Jesteś tutaj

Popisowy teatrzyk

Pewna historia z okolic kampanii europejskiej

13 maja 2019. W Biurze Wystaw Artystycznych w Pile odbywa się debata telewizji Asta, kandydatów do Europarlamentu.

https://www.asta24.pl/2019/05/16/przedstawiciele-6-komitetow-starli-sie-...

Ponieważ startowałem z Konfederacji i byłem jedynym kandydatem z północnej Wielkopolski, zostałem do niej przez władze komitetu wytypowany. Zbliża się 18, wpadam przed nagraniem do WC. Tam widzę  Marcina Porzucka, posła i kandydata PiS.  Znamy się jeszcze z kampanii samorządowej 2014 r., więc krótkie cześć i do sikania. Wchodzi Jakub Rutnicki, poseł i kandydat Koalicji Europejskiej. Rzuca cześć do Porzucka, dzień dobry w moim kierunku. Po chwili wszyscy wychodzimy, tamci rozmawiają.

„Jak tam na ostatnim posiedzeniu?”

„Co tam u żony?”

„Na komisji były niezłe jaja.”

Zaczyna się debata. Pytanie o dzisiejszą UE.

„A PiS to tylko kompromituje Polskę…, pańscy koledzy panie Porzucek to zakała UE”

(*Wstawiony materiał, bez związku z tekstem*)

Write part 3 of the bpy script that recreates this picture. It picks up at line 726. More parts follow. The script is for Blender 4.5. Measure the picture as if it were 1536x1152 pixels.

„A platforma donosi, Tusk działa na korzyść Niemiec…, pan poseł Rutnicki działa na korzyść lobby antypolskiego”

Pytania o przyszłość UE:

„ Z PiS-em to tylko będzie fatalnie...’

„ Koalicja doprowadza do wasalizacji Polski….”

Generalnie każda kwestia to było… a PiS to, PO tamto.

Kończy się debata. Wyłączone kamery. Marcin podchodzi do Jakuba. „Widzimy się na posiedzeniu. Mam u Ciebie dużą kawę”

Koniec. A wy ludkowie po której jesteście stronie? Kto się nie określi, ten głupi. Mafia czy sekta?

To nie jedyna taka historia. Polityka jest trochę jak teatr, politycy są jej aktorami, a sceną jest parlament. Myślę, że każdy kto jest zaangażowany politycznie o tym wie, lub powinien wiedzieć.